Once when I was in elementary school, a boy I went to Sunday School with called me a “Momma’s Boy”. My mother was our teacher and apparently I showed her a bit too much affection. I remember being really offended, like loving my mother was something I should be embarrassed by. I felt like this through most of my adolescent life. Junior high, even into high school, the idea of being seen with my mother in public, God forbid seen acting like I liked her, was mortifying. I wish I could go back to the Me from these angsty, self-conscious years of my life and punch myself in the face-- not because of the shirts from Hot Topic or my obsession with Pokémon-- but because I didn’t give my mother the respect that she deserved.
It took me moving away from home to realize how much I loved my mother, how much she did for me, how much I should have appreciated her (her, along with the rest of my family). It took me having to make eggs for dinner four days a week to appreciate her home cooking, doing my laundry and dishes and making my bed and grocery shopping to be thankful for everything I never realized my mother even did. I text my mom whenever I buy toothpaste or shampoo because when I was 13 I never realized being an adult and being away from home and my mother meant having to get these stupid things that I need to be a human being.

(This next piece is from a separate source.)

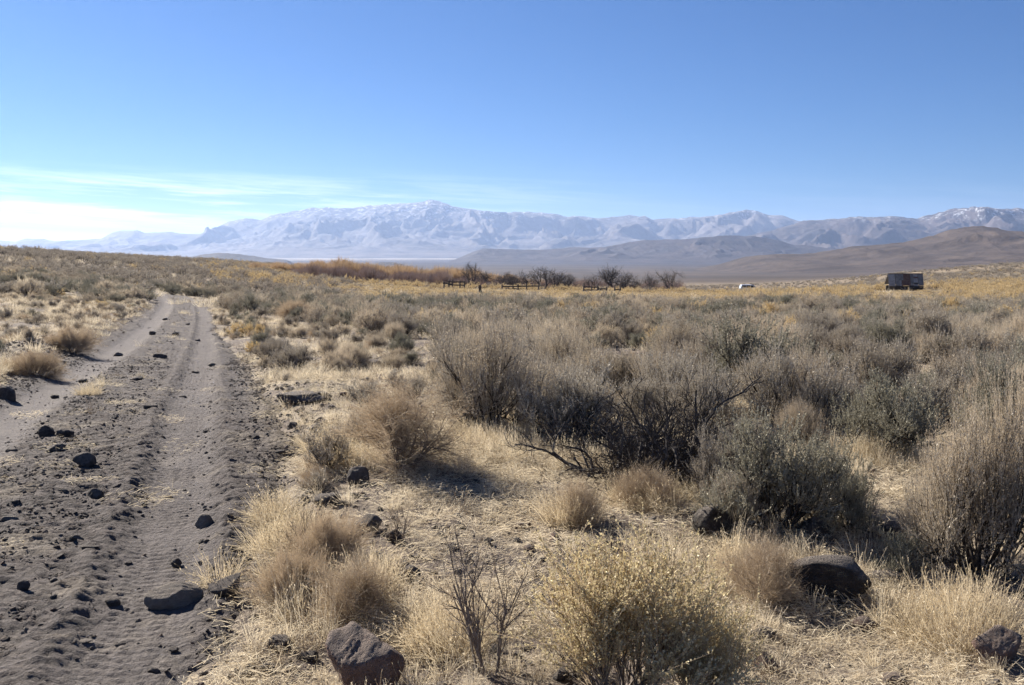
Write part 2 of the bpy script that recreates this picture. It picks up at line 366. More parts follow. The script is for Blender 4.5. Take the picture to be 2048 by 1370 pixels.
hz = ground_h(Xd, Yd) + nearf * (-.05 * rut1 - .055 * rut2 + (1 - .85 * np.maximum(rut1, rut2)) * ((clod - .35) * .042 + (cl2 - .5) * .026) + .02 * np.exp(-((np.abs(Wd) - .33) / .08) ** 2))
ph = Yd + .010 * np.sin(Wd * 60) + (fbm(Xd * 3, Yd * 3, 2, 91) - .5) * .03
lug = .5 + .5 * np.sin(ph * 2 * math.pi / .062 + np.where(Wd > 0, math.pi * .8, 0)); lug = sstep(.25, .6, lug)
groove = np.minimum(1, np.abs(Wd) / .012) * np.minimum(1, np.abs(np.abs(Wd) - .085) / .012)
tm = (1 - sstep(.13, .17, np.abs(Wd + .02))) * sstep(.38, .58, fbm(Xd * 1.3, Yd * .9, 2, 95))
hz = hz + tm * lug * groove * .0075
hz = hz + .012 - (1 - rm) * .13
road = obj('dirt_track', make_mesh('dirt_track', np.stack([Xd, Yd, hz], -1).reshape(-1, 3), [grid_faces(len(Yr), len(Wc))], [mr], smooth=True,
      uv=np.stack([Wd, Yd], -1).reshape(-1, 2)))
tag(road, kind='structure')
# height over which loose things stand, ruts included
def surf_h(X, Y):
    X = np.asarray(X, float); Y = np.asarray(Y, float); w = road_w(X, Y); m = road_mask(X, Y)
    return ground_h(X, Y) + m * (.012 - .05 * np.exp(-(w / .23) ** 4) - .055 * np.exp(-((w + RUT) / .27) ** 4))
def sz(x, y): return float(surf_h(np.array([x]), np.array([y]))[0])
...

People don’t like to talk about how difficult college is. People look back on college fondly, saying it was the best time of their lives, how they wish they could go back and do it again, but when you’re in college this is far from how you feel. College feels like a pressure cooker most of the time. You’re burdened by more work than you’ve ever been exposed to, the social pressures are unlimited, you have nowhere to call your own except a crappy dorm room which you aren’t even alone in most of the time. You’re expected to juggle work, school work, extracurriculars, friends, parties and so many more things it isn’t even worth listing. Sometimes when this all becomes too much I think to myself “I just want my mom.” The hardest part about college is that you’re supposed to deal with these things all while being away from the support system that you’ve been exposed to since birth. Don’t get me wrong, college is a blast and I’m stoked to be here-- most of the time-- and the times when I’m not I just really want to see my mom.
But I think that one of the reasons it’s so important to move away from home at some point during your entrance into adulthood is that it makes you appreciate all of these things that your mother (or your father or your sister) does for you. I don’t think it makes you love them anymore but it makes you realize that the love is there.
I absolutely take advantage of all of the things my mother does for me and it really bothers me that I might not be able to give all of these things back to her before I get the chance. Money, clothes, care, comfort, don’t even begin to scrape the surface. I propose the measly Mother’s Day be turned into at least a week.